Today in Labor History November 7

Today in Labor History November 7, 1912: Ernest Riebe’s “Mr. Block,” IWW labor comic strip first appeared in print. Mr. Block was one of the best-loved features in the Wobbly press. Joe Hill wrote a song about “Mr. Block,” who was a boss-loving, American Dream-believing, self-sabotaging knucklehead. Some call Riebe the first “underground” comic book artist.  

Mr. Block (by Joe Hill)

Please give me your attention, I’ll introduce to you

    A man who is a credit to the [“Our] old Red White and Blue[“]

    His head is made of lumber and solid as a rock

    He is a common worker and his name is Mr. Block

    And Block [he] thinks he may be premier [President] some day

Chorus

    Oh Mr. Block, you were born by mistake

    You take the cake, you make me ache

    [Go] tie a rock on your block and then jump in the lake

    Kindly do that for Liberty’s sake!

2.  Yes, Mr. Block is lucky – he got a job, by gee!

    The shark got seven dollars for job and fare and fee

    They shipped him to a desert and dumped him with his truck

    But when he tried to find his job he sure was out of luck

    He shouted, “That’s too raw! I’ll fix them with the law!”

3.  Block hiked back to the city but wasn’t doing well

    He said “I’ll join the union, the great AF of L”.

    Got a job that morning, got fired by the night

    He said, “I’ll see Sam Gompers and he’ll fix that foreman right!”

    Sam Gompers said, “You see, you’ve got our sympathy.”

4.  Election day he shouted, “A Socialist for Mayor!”

    The comrade got elected [and] he happy was for fair

    But after the election he got an awful shock

    [When] a great big socialistic bull did rap him on the block

    And Comrade Block did sob, “I helped him get his job!”

5.  Poor Block he died one evening, I’m very glad to state

    He climbed the golden ladder up to the pearly gate

    He said, “Oh Mister Peter, one thing I’d like to tell

    I’d like to meet the Astorbilts and John D Rockerfell!”

    Old Pete said, “Is that so? You’ll meet them down below!”

Tune: It Looks to me Like a Big Time Tonight.  from Al Grierson,

by Joe Hill, in 13th ed. of the Little Red Songbook

Today in Labor History November 7, 1915: Emiliano Zapata proposed a new labor law that included an 8-hour day, prohibition of work for children under age 14, worker cooperatives to run factories abandoned by owners, and a fixed minimum wage. 

Today in Labor History November 7, 1918: The imprisonment of 600 sailors during the Kiel Mutiny in Germany led to a general uprising.

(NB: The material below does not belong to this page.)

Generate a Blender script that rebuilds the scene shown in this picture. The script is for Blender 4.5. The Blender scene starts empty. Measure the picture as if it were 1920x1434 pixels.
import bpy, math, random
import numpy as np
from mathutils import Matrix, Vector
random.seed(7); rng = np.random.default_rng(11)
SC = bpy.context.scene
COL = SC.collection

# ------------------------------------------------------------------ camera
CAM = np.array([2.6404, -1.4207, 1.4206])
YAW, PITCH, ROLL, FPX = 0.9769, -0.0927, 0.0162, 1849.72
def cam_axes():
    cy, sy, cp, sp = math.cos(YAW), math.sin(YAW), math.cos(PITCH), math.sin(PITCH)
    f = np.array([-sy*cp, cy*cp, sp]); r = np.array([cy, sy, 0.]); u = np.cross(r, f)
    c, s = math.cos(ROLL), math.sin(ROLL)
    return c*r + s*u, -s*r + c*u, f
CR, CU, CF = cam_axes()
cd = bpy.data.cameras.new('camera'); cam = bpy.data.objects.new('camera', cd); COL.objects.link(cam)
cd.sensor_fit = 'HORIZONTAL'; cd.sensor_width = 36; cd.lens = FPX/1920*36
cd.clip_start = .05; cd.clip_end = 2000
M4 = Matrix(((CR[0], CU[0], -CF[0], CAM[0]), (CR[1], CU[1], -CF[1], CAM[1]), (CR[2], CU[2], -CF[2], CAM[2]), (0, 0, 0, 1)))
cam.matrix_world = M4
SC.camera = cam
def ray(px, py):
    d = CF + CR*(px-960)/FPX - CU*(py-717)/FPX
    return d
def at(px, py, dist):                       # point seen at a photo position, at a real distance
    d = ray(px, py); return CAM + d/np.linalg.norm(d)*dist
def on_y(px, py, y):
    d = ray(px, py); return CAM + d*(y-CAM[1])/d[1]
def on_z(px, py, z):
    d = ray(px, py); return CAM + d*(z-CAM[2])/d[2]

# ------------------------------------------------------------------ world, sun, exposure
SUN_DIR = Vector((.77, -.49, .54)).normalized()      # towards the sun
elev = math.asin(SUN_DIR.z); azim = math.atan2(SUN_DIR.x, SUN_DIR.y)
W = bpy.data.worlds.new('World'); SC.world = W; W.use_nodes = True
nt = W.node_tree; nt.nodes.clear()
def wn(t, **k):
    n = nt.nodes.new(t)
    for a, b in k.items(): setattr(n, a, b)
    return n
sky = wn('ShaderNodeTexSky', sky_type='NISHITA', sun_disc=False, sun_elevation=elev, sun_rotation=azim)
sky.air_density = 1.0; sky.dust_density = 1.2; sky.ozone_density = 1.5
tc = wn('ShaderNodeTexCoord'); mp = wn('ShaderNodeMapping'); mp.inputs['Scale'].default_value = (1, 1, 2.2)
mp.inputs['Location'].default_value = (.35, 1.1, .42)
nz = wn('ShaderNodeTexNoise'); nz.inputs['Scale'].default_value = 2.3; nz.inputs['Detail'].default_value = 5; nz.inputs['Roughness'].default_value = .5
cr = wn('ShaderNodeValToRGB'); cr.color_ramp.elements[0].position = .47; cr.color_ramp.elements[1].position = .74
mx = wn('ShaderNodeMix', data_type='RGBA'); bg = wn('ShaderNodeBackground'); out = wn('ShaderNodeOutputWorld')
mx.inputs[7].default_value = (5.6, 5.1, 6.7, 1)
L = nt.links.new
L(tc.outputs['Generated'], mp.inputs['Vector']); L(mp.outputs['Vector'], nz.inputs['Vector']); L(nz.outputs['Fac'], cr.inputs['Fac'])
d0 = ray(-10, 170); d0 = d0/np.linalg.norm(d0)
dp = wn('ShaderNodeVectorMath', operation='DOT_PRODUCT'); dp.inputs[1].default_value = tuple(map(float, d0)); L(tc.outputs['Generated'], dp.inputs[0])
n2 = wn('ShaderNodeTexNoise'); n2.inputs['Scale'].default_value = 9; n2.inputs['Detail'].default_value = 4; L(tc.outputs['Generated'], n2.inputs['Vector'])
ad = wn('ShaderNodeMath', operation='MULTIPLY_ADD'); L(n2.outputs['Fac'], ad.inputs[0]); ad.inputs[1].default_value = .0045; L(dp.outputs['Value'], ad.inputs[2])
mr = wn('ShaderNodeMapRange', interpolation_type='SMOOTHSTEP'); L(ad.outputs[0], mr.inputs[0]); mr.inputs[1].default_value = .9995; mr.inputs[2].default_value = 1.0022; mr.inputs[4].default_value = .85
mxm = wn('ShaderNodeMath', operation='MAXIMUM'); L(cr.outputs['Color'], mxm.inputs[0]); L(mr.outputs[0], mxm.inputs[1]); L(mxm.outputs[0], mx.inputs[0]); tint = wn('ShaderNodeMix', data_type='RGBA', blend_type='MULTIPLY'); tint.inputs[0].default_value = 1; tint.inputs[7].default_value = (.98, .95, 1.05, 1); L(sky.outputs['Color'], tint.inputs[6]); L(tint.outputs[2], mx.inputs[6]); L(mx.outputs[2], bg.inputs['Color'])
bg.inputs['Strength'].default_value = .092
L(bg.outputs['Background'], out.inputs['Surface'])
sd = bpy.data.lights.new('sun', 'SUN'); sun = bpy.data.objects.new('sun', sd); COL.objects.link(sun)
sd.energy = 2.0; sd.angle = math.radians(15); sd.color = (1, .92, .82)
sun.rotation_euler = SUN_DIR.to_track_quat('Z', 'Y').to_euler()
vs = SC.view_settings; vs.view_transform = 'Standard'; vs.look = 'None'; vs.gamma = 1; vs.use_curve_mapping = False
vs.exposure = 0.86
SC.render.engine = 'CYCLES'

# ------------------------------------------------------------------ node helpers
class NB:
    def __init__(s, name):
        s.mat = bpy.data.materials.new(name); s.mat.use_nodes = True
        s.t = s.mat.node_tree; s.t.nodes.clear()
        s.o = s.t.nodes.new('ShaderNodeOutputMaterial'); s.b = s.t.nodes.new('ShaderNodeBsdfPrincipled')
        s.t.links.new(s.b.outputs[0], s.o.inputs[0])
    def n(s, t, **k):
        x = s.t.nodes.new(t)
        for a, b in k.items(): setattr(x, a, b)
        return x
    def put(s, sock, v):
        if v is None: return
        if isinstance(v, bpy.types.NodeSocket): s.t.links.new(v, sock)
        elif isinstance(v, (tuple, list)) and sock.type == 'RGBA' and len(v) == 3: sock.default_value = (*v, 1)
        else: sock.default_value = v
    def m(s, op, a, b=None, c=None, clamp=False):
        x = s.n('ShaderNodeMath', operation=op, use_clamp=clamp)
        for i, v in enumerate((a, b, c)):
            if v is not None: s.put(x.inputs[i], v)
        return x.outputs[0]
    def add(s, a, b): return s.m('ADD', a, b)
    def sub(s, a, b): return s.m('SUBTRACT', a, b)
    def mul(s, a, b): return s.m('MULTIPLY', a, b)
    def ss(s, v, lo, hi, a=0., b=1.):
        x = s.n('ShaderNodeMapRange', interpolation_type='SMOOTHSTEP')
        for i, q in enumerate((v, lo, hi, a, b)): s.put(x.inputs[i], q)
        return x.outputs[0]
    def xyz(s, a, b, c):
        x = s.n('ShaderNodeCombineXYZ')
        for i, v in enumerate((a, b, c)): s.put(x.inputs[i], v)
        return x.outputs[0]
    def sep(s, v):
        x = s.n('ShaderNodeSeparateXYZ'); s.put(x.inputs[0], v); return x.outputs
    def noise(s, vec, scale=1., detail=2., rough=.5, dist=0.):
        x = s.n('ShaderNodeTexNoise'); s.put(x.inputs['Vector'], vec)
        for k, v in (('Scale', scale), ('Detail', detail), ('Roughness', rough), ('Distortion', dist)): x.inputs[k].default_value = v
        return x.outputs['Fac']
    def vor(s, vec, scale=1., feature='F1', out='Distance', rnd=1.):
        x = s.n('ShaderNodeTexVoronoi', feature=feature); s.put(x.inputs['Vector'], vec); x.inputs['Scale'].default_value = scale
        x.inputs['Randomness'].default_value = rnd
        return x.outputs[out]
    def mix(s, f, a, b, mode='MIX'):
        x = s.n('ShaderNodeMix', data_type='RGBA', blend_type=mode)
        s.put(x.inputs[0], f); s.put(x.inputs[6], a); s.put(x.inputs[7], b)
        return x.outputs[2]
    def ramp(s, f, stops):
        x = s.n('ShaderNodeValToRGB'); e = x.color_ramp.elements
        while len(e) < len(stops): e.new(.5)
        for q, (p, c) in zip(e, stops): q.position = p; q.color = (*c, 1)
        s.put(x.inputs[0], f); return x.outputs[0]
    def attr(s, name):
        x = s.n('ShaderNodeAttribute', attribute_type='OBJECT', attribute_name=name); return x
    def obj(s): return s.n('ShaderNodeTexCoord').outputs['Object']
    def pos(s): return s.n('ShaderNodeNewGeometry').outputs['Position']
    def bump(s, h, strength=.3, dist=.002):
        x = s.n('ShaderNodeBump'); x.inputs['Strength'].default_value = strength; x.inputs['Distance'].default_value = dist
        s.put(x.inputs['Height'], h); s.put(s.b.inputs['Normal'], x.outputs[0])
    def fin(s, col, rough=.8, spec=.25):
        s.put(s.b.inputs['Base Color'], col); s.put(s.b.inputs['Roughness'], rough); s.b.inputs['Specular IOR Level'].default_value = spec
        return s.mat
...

Within months, the Independent Social Democrats, who were heading the provisional government, were overthrown by the Bavarian Raterepublik, composed of Workers’, Soldiers’, and Farmers’ Councils. Those fighting the socialists included anarchists and anti-authoritarian communists like Erich Mühsam, Gustav Landauer, Ernst Toller and Ret Marut (who became known as the novelist B. Traven after fleeing the counterrevolution and living in exile in Mexico). 

Today in Labor History November 7, 1919: The first Red Scare, or “Palmer’s Reign of Terror,” began in the U.S. on this date with the imprisonment of 3,000 anarchists without bail at Ellis Island. During the Palmer raids, thousands of anarchists, communists, union leaders and other radicals were rounded up, imprisoned, deported and killed. 

November 7, 1959: The U.S. Supreme Court used the Taft-Hartley Act to break a steel strike. Taft-Hartley was passed in 1947, in the wake of the 1946 Oakland General Strike. It severely limited strike activities, specifically prohibited sympathy strikes and General Strikes, and was essentially a giveaway to employers helping pave the way for the progressive weakening of the U.S. labor movement.